En fonction du niveau, il peut être recommandé aux forces de l'ordre de "ne pas attirer l'attention", de "rendre compte immédiatement au service demandeur", de "relever les identités des accompagnants" ou de signaler le passage à une frontière, expliquent Les Echos.
Après le double attentat de l'Aube, le ministre de l'Intérieur, Gérard Collomb, a justifié l'utilité de ce type de surveillance. "Les fiches S servent toutes les semaines à démanteler des réseaux, à empêcher des attentats", a affirmé Gérard Collomb, interrogé par CNews. Ce fut notamment le cas en avril 2017, lors de l'arrestation de deux individus fichés S, qui projetaient de perpétrer un attentat à Marseille.

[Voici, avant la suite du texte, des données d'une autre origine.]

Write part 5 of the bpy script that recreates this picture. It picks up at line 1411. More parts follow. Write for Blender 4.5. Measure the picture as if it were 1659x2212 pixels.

"Arrêter tous les fichés S permettrait d'empêcher des futurs attentats"
Ce n'est pas aussi simple. S'il est impossible de prévoir l'effet d'une telle mesure, il est important de rappeler que le droit français ne permet pas d'arrêter des personnes pour la simple raison qu'elles sont fichées S. L'article 66 de la Constitution française affirme que "nul ne peut être arbitrairement détenu". Seule une décision de justice peut permettre l'enfermement d'un individu en prison ou en centre de rétention et les fiches S n'émanent pas d'un juge, mais des services de renseignement.
Interrogé par franceinfo, David Le Bars, secrétaire général du Syndicat des commissaires de la police nationale, rappelle que la radicalisation d'un individu, même si elle est constatée, ne constitue pas une infraction. "Si on parle d'enfermement préventif sur les individus inscrits dans ce fichier, c'est leur prêter le fait qu'ils soient auteurs d'infraction. En France, la liberté d'opinion est un principe constitutionnel", explique le policier.
"Vouloir placer les fichés S dans un centre administratif est totalement arbitraire, explique de son côté Sébastien Pietrasanta, dans les pages du Monde. Arbitraire, car on ne retient pas des individus de manière préventive sans avoir des éléments matériels qui caractérisent une infraction."